2012-03-05 13:01:57 | 学びの記録
 小さな新しいチャレンジがはじまる。自称(われわれ称?)「九州社会教育コンソーシアム」。佐賀大学、熊本大学、北九州市立大学、そしてわれらがK大の社会教育研究室がちからをあわせて、ともに学生院生を育てる場をつくろうという試みだ。九州をみわたしても社会教育の教員がどんどん定年をむかえかつ補充されない大学が増えている。大学院課程を背負ううちの場合は、教員2が1になったというのは本当に深刻。それでもなんとか非常勤集中講義でいろんな先生にきていただいてその穴を補っていたのだが、このところの非常勤削減により、それも難しくなっている。この事情はどこも似たり寄ったり。
 うーむ、いったいどうすればいい?…で、いま動いている大学で力を合わせるしかない、ということになったのだ。いま社会教育学会九州地区理事をしている3人の大学と、所帯が大きい熊本大学にお声かけして、はじめようということになった。で、まずとりかかりは合宿だ!ということで、2月28日~29日、篠栗の社会教育総合センターへ、総勢37名が結集した。篠栗に一番近いのはわが大学だし、ホストでいくよ!と学生たちに声かけをして、受付&会計、進行、交流会、設営etc.全員出動で準備にあたってもらった。私も少なからず面倒な、入所にむけての申し込みやらレストランとの交渉やらに携わった。

 実のところ私は、きっとうまくいくだろうと妙な確信はもっていた。だって、社会教育に集う学生たち、なんだから。実際案の定、想像以上にもりあがりをみせた。初日10時集合、翌日17時解散という、丸2日、もりだくさんなプログラムだったけど、さすが若い大学生たち、ぐんぐん元気を発揮していった。「これって、九州中で一番個性的な学生のつどいじゃなかったの?」とうちの学生たちがのちにつぶやいたのは、それくらいに、それぞれが「地」をだせる合宿になったということだろう。

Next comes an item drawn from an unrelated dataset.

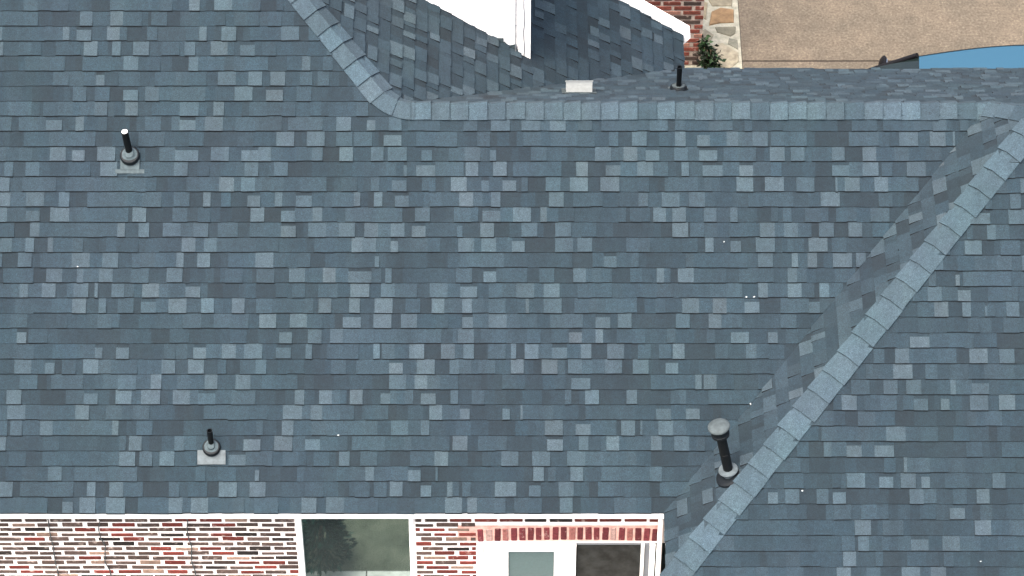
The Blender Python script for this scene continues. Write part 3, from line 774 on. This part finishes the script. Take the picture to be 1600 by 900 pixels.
# white box vent on the rear slope
bx0 = Vector((.662, 3.965, 0)); bx0.z = zB(bx0.y)
bv = tag(empty('box_vent', bx0), 'low white box vent on the rear slope near the valley', 'vent')
MAT['vent_white'] = paint('chalky_white_metal', (0.40, 0.43, 0.43), 0.5, 0.2, 0.3, 30)
MB().add([(-.128,-.02,-.03),(.128,-.02,-.03),(.128,-.02,.195),(-.128,-.02,.195),(-.128,.17,-.16),(.128,.17,-.16),(.128,.17,.0),(-.128,.17,.0)],
         [(0,1,2,3),(7,6,5,4),(0,4,5,1),(1,5,6,2),(2,6,7,3),(3,7,4,0)]).build('housing', 'vent_white', bv)
MB().add([(-.135,-.027,.196),(.135,-.027,.196),(.135,.19,-.025),(-.135,.19,-.025),(-.135,-.027,.206),(.135,-.027,.206),(.135,.19,-.013),(-.135,.19,-.013)],
         [(0,1,2,3),(7,6,5,4),(0,4,5,1),(1,5,6,2),(2,6,7,3),(3,7,4,0)]).build('lid', 'vent_white', bv)
mb = plate(SB, -.17, .17, -.33, .10, .022, .020); mb.v = [tuple(Vector(v) - SB.O) for v in mb.v]
mb.build('flashing', 'galv', bv)

# ------------------------------------------------------------------ brick wall behind the house
BMb = brick_mesh(.205, .025, .055); BMb2 = brick_mesh(.098, .025, .055)
WB = 8.83
bw = tag(empty('brick_wall', (2.24, WB, 0)), 'red brick wall end behind the white rake trim, beside the flagstones', 'brick wall')
MB().box((-2.2, .007, 0), (0, .30, 3.0)).build('mortar', 'mortar_grey', bw)
row = 0; z = .012
rest_b = MB()
while z < 2.9:
    x = 0.0 - (.0 if row % 2 else .118) 
    xs = []
    if row % 2 == 0: xs.append((-.100, .1))
    x = -.002 - (.237 if row % 2 else .345)
    while x > -2.2:
        xs.append((x, .205)); x -= .237
    for x, w in xs:
        k = random.uniform(.7, 1.25); r = random.random()
        c = (.105*k, .029*k, .021*k) if r < .55 else ((.036*k, .025*k, .022*k) if r < .8 else (.17*k, .085*k, .065*k))
        if z < 1.45 and x > -1.15:
            me = BMb if w > .15 else BMb2
            put(me, x, 0, z + random.uniform(-.002, .002), (*c, 1), bw)
        else: rest_b.box((x, 0, z), (x+w, .02, z+.055), c)
    z += .0737; row += 1
tag(rest_b.build('bricks', 'brick_far', bw), kind='stuff')

# ------------------------------------------------------------------ plants
def leaf_mat(name, stops):
    m, t, b = newmat(name, 0.55, 0.12)
    t.links.new(mul(t, attr(t), ramp(t, noise(t, 25, 2), [(0.3, g3(.75)), (0.7, g3(1.25))])), b.inputs['Base Color'])
    return m
MAT['leaf'] = leaf_mat('green_leaf', None)
MAT['bark'] = noisy('bark', [(0.3, (0.05, 0.035, 0.022)), (0.7, (0.11, 0.08, 0.055))], 30)
def leaf(mb, p, d, size, tint, wid=.5):
    d = d.normalized(); s = d.cross(Vector((random.gauss(0,1), random.gauss(0,1), random.gauss(0,1)))).normalized()
    nrm = s.cross(d); w = size*wid/2
    mb.add([p, p + d*size*.45 + s*w + nrm*size*.06, p + d*size - nrm*size*.12, p + d*size*.45 - s*w + nrm*size*.06, p + d*size*.5 - nrm*size*.02],
           [(0, 1, 4), (1, 2, 4), (2, 3, 4), (3, 0, 4)], tint)
sh = tag(empty('shrub', (2.305, 8.70, 0)), 'small dark green leafy shrub at the corner of the red brick wall', 'shrub')
st = MB(); fo = MB()
for i in range(7):
    a = i*.9; top = Vector((.05*math.cos(a), .05*math.sin(a) - .02, random.uniform(.25, .52)))
    st.tube((.015*math.cos(a), .015*math.sin(a), 0), top, .007, .004, 6)
for i in range(560):
    if i % 28 == 0:
        ch = random.random(); ca = random.uniform(0, 6.283); cr = random.uniform(.0, .085)*(1.15 - .6*ch)
        cc = Vector((cr*math.cos(ca) + .035*(1-ch) - .012, cr*math.sin(ca) - .02, .04 + .50*ch)); cs = random.uniform(.022, .048)
    a = random.uniform(0, 6.283); p = cc + Vector((random.gauss(0, cs), random.gauss(0, cs), random.gauss(0, cs*.9))); p.z = max(.01, p.z)
    k = random.uniform(.08, .75)**2
    leaf(fo, p, Vector((math.cos(a), math.sin(a), random.uniform(-.6, .7))), random.uniform(.04, .075), (.030*k, .070*k, .026*k), .6)
st.build('stem', 'bark', sh); fo.build('foliage', 'leaf', sh, recalc=False)
cf = tag(empty('conifer', (-1.96, -1.28, 0)), 'dark young conifer seen only as a reflection in the window', 'shrub')
MB().tube((0,0,0), (0,0,1.25), .035, .008, 8).build('trunk', 'bark', cf)
fo = MB()
for i in range(2600):
    h = random.random()**1.3; rr = .23*(1 - h)**.8*(1 + .35*math.sin(h*23)) + .02; a = random.uniform(0, 6.283); r = rr*math.sqrt(random.uniform(.15, 1))
    k = random.uniform(.4, 1.25)
    leaf(fo, Vector((r*math.cos(a), r*math.sin(a), .10 + 1.2*h)), Vector((math.cos(a), math.sin(a), random.uniform(-.3, .5))), random.uniform(.05, .10), (.006*k, .034*k, .026*k), .35)
fo.build('foliage', 'leaf', cf, recalc=False)

# ------------------------------------------------------------------ parked car
def car_paint(name, c, rough):
    m, t, b = newmat(name, rough, 0.5)
    b.inputs['Base Color'].default_value = (*c, 1); b.inputs['Metallic'].default_value = 0.25
    b.inputs['Coat Weight'].default_value = 0.25; b.inputs['Coat Roughness'].default_value = 0.05
    return m
MAT['car_blue'] = car_paint('blue_car_paint', (0.010, 0.048, 0.080), 0.45)
MAT['car_glass'] = glass('car_glass', (0.006, 0.010, 0.010), 0.12, 0.0, 4, 0.3)
MAT['car_glass'].node_tree.nodes['Principled BSDF'].inputs['Specular IOR Level'].default_value = 0.2
MAT['car_black'] = paint('black_trim', (0.003, 0.003, 0.004), 0.45, 0.1, 0.15)
MAT['chrome'] = glass('mirror_glass', (0.7, 0.75, 0.78), 0.05, 1.0, 4, 0.05)
MAT['lamp'] = glass('lamp_lens', (0.55, 0.57, 0.58), 0.1, 0.2, 9, 0.2)
CY = 7.0
car = tag(empty('parked_car', (4.60, CY, 0)), 'light blue car parked on the tan driveway beyond the roof', 'car')
def ring(x, w, z0, z1, n=20, ex=4.0):
    out = []
    for i in range(n):
        a = 2*math.pi*i/n; c, s_ = math.cos(a), math.sin(a)
        out.append((x, w*math.copysign(abs(c)**(2/ex), c), (z0+z1)/2 + (z1-z0)/2*math.copysign(abs(s_)**(2/ex), s_)))
    return out
st_ = [(a, w*.885, c, d) for a, w, c, d in [(-1.62,.50,.38,.60),(-1.58,.66,.26,.72),(-1.35,.80,.20,.80),(-.95,.86,.18,.88),(-.55,.89,.17,.95),(.2,.90,.17,.96),(1.2,.90,.17,.97),(2.1,.89,.18,.98),(2.55,.86,.22,.98),(2.78,.76,.28,.94),(2.84,.62,.36,.86)]]
rows = [ring(*a) for a in st_]; mb = MB(); nn = len(rows[0])
mb.add([p for r in rows for p in r], [(k*nn+i, k*nn+(i+1) % nn, (k+1)*nn+(i+1) % nn, (k+1)*nn+i) for k in range(len(rows)-1) for i in range(nn)] + [tuple(range(nn)), tuple(range(len(rows)*nn-1, (len(rows)-1)*nn-1, -1))])
body = mb.build('body', 'car_blue', car, True)
def hw(x):          # half width of the roof panel along the car
    return .560 + .135*math.sin(min(1, max(0, x/1.3))*math.pi/2) - .03*max(0, x-1.3)
def roofz(x, v): return 1.405 + .055*math.sin(min(1, max(0, (x+.15)/1.5))*math.pi/2) - .045*v*v - (.07*max(0, x-1.2)**2)
xs = [i*.1 for i in range(0, 21)]; vs_ = [-1 + i*.1 for i in range(21)]
mb = MB().grid([[(x - .03*(1-v*v)*(1 if x < .05 else 0), hw(x)*v, roofz(x, v)) for v in vs_] for x in xs])
mb.grid([[(x - .03*(1-v*v)*(1 if x < .05 else 0), hw(x)*v, roofz(x, v) - .03) for v in vs_] for x in xs])
roof = mb.build('roof', 'car_blue', car, True)
for sg in (-1, 1):
    rows = []
    for x in xs:
        w = hw(x); rows.append([(x, sg*(w-.005), roofz(x, 1)+.004), (x, sg*(w+.016), roofz(x, 1)-.004), (x, sg*(w+.022), roofz(x, 1)-.03), (x, sg*(w-.005), roofz(x, 1)-.035)])
    MB().grid(rows).build('roof_rail', 'car_black', car, True)
    sw = [[(x - (.56 if x < .01 else 0)*(1-t) , sg*(hw(x)+.005 + (.755-hw(x))*(1-t)), .955 + (roofz(x, 1)-.02-.955)*t) for t in (0, .33, .66, 1)] for x in xs]
    MB().grid(sw).build('side_window', 'car_glass', car, True)
    MB().tube((-.02, sg*.565, 1.385), (-.58, sg*.745, .930), .030, .036, 10).build('pillar', 'car_black', car, True)
    mir = MB().lathe((-.36, sg*.86, .97), (-1, 0, .35), [(.02, -.022), (.092, -.018), (.098, 0), (.07, .02), (.02, .03)], 16).build('mirror', 'car_black', car, True)
    MB().lathe((-.338, sg*.86, .962), (1, 0, -.35), [(.08, 0), (.08, .004)], 16).build('mirror_glass', 'chrome', mir)
    MB().tube((-.36, sg*.74, .93), (-.36, sg*.86, .95), .02, n=8).build('mirror_arm', 'car_black', mir)
    MB().lathe((-1.44, sg*.54, .64), (-1, sg*.4, .3), [(.11, -.03), (.11, .04), (.08, .06), (.02, .065)], 16).build('headlight', 'lamp', car, True)
    for x in (-.98, 1.98):
        wh = MB().lathe((x, sg*.68, .31), (0, sg, 0), [(.20, -.09), (.29, -.09), (.315, -.06), (.315, .09), (.29, .12), (.21, .12)], 28).build('wheel', 'car_black', car, True)
        MB().lathe((x, sg*.78, .31), (0, sg, 0), [(.205, 0), (.205, .022), (.17, .018), (.05, .03), (.01, .032)], 20).build('rim', 'galv', wh, True)
ws = [[(-.62*t + -.03*(1-v*v)*(1-t) - .10*t*(1-v*v), (.558 + .18*t)*v, roofz(0, v) + (.945 - roofz(0, v))*t + .02*math.sin(t*3.14)) for v in vs_] for t in [i/8 for i in range(9)]]
MB().grid(ws).build('windshield', 'car_glass', car, True)
rw = [[(2.0 + .55*t, (hw(2.0) + .14*t)*v, roofz(2.0, v) + (.97 - roofz(2.0, v))*t) for v in vs_] for t in (0, .5, 1)]
MB().grid(rw).build('rear_window', 'car_glass', car, True)

# ------------------------------------------------------------------ pale flecks of debris lying on the shingles
MAT['chip'] = paint('pale_chip', (0.20, 0.22, 0.225), 0.7)
CHIPS = [
    (SM, -4.111, 1.857, 4.093, 'tiny pale fleck at the far left of the main slope'),
    (SM, -1.636, 0.581, 3.136, 'tiny pale fleck on the main slope above the framed window'),
    (SM, 2.008, 2.047, 4.235, 'tiny pale fleck high on the main slope left of the valley'),
    (SM, 2.217, 1.628, 3.921, 'left one of two pale flecks side by side near the valley'),
    (SM, 2.29, 1.628, 3.921, 'right one of two pale flecks side by side near the valley'),
    (SL, 2.264, 0.801, 3.314, 'tiny pale fleck in the valley just above the tall flue'),
    (SF, 2.685, -0.144, 3.207, 'tiny pale fleck on the wing slope close to the long hip'),
    (SF, 4.33, -0.664, 2.817, 'tiny pale fleck in the bottom right corner of the wing slope'),
]
for sl, x, y, z, label in CHIPS:
    k = random.randint(5, 7); r = random.uniform(.009, .014); vs = []
    for h in (.0, .004):
        for i in range(k):
            a = 6.283*i/k; q = r*(.55 + .45*math.sin(i*2.4 + x*9)**2)
            vs.append(sl.u*(q*math.cos(a)) + sl.s*(q*.8*math.sin(a)) + sl.n*h)
    o = MB().add(vs, [tuple(range(k, 2*k)), tuple(range(k-1, -1, -1))] + [(i, (i+1) % k, (i+1) % k + k, i + k) for i in range(k)]).build('debris_chip', 'chip')
    o.location = Vector((x, y, z)) + sl.n*.021
    tag(o, label, 'debris', 'pale flecks scattered on the roof')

 写真は2日目午前の、卒論発表会のポスターセッションの様子。8名の学生たちがポスターを前に卒論の報告をし、のちに各自質問にまわった。だれもこんなことしたことなくて、試行錯誤の準備だったようだが、やってみればなかなか堂に入っていた。3年生にとってはいまから構想をたてていくにあたってかなり参考になったのでは。「先輩の姿が誇らしかった!」と3年生がいってたことば、4年生に聞かせてあげたかったな。このほかにも、各教員の講義、実践者の講演、グループワークなどなど、とくに学生の力を発揮する場面では、どんどん表情がよくなっていくのがみてとれた。

 大学にもどり研究室の学生の一部は合宿の話題にもりあがり、ご飯も食べずぶっつづけで4時間話し続けたらしい。で、翌日集まったところで「勝手に事務局、いまから表彰式を行います!」と合宿での姿に模して表彰式を行っていた。ちなみに私は「季節先取り賞」…何を間違ったか雪降る寒さのなかで半そでセーターにストールといういでたちをしてしまったことによるものらしい。はは。なお、総合部門1~3位は全員他大学の学生にむけて表彰していた。ちなみに第一位は、一見おしゃれなギャル風なのにくわがた採集が趣味とかギャップが周囲をおどろかせた個性の持ち主、通称くわちゃん. 私の知らない他大学生のこと、うちの学生の様子があれこれ披露された。それは、学生たちが自分たちで動きえた証、だ。
 
 ちなみに次回は熊本集合が予定されている。これからこの動きがどう育っていくのか、楽しみ。